The issue of child support is highlighted in a California Department of Social Services program to educate kids about the child support system. “What Kind of Parent Will You Be?” is a curriculum designed for 9th through 12th graders, to help them understand the emotional and financial responsibilities of being a parent. The program is included in Los Angeles Unified School District's curriculum, and is taught in many other California high schools. A second program, called the Parent Opportunity Program, allows natural parents of a child to acknowledge paternity by simply signing a declaration at the birth site, cutting down on court time and making it more likely that both parents will be involved and honor their obligations. Governor Wilson has signed legislation ensuring this program will be expanded statewide by January 1995.
In an effort to improve the educational achievement of all kids, not just the academically advanced, several San Jose schools have adopted the Accelerated Schools Project, which challenges conventional wisdom about education by speeding up, rather than slowing down, the learning process for at-risk kids. The result has been substantial improvement in test scores for all kids, with seventh graders showing test score improvements of more than a grade level in math, and most eighth grade students going on to take geometry in high school.
The figure above shows the number of working parents in two-parent homes.
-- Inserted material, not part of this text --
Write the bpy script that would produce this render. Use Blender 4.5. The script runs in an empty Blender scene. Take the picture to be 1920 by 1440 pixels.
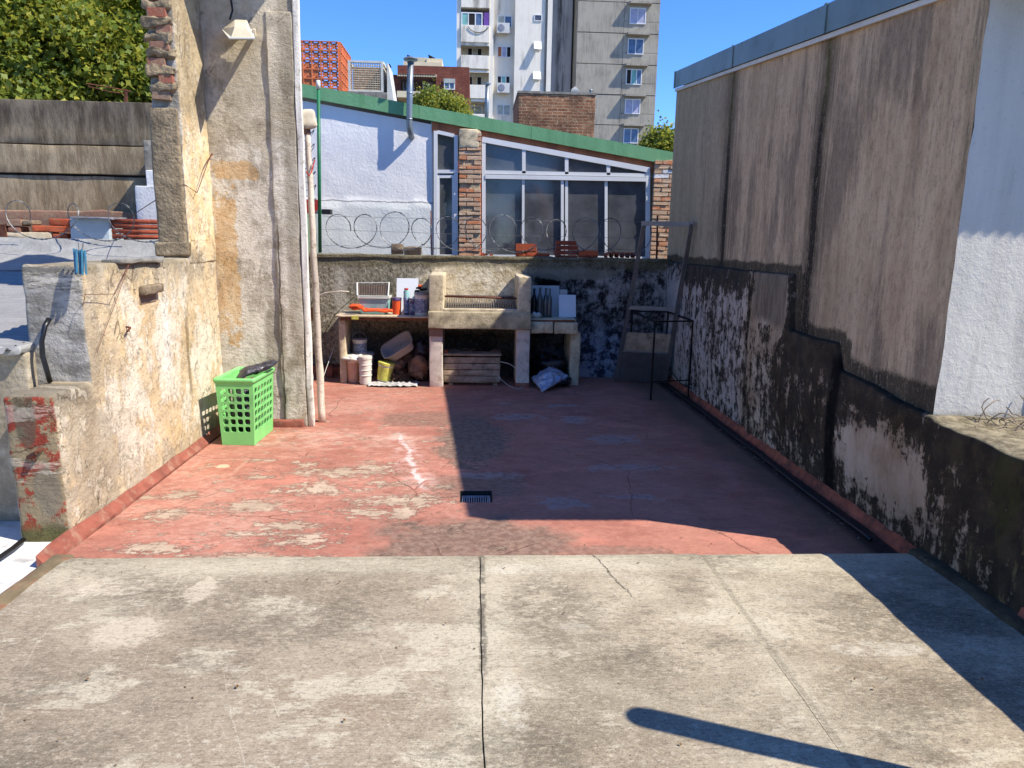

The majority of children come from homes where both parents work.
Other efforts include “Humanitas,” a Los Angeles-based program that encourages team-teaching based around a relevant theme to engage kids in the learning and writing process; Barrios Unidos, a Santa Cruz program that brought together teenagers, their parents and community sponsors to build a soccer field and park as an alternative to violence; and LA's BEST, a Los Angeles-based organization that hopes to steer kids away from violence by providing them with after-school activities, such as tutoring younger kids, designed to boost their self-esteem.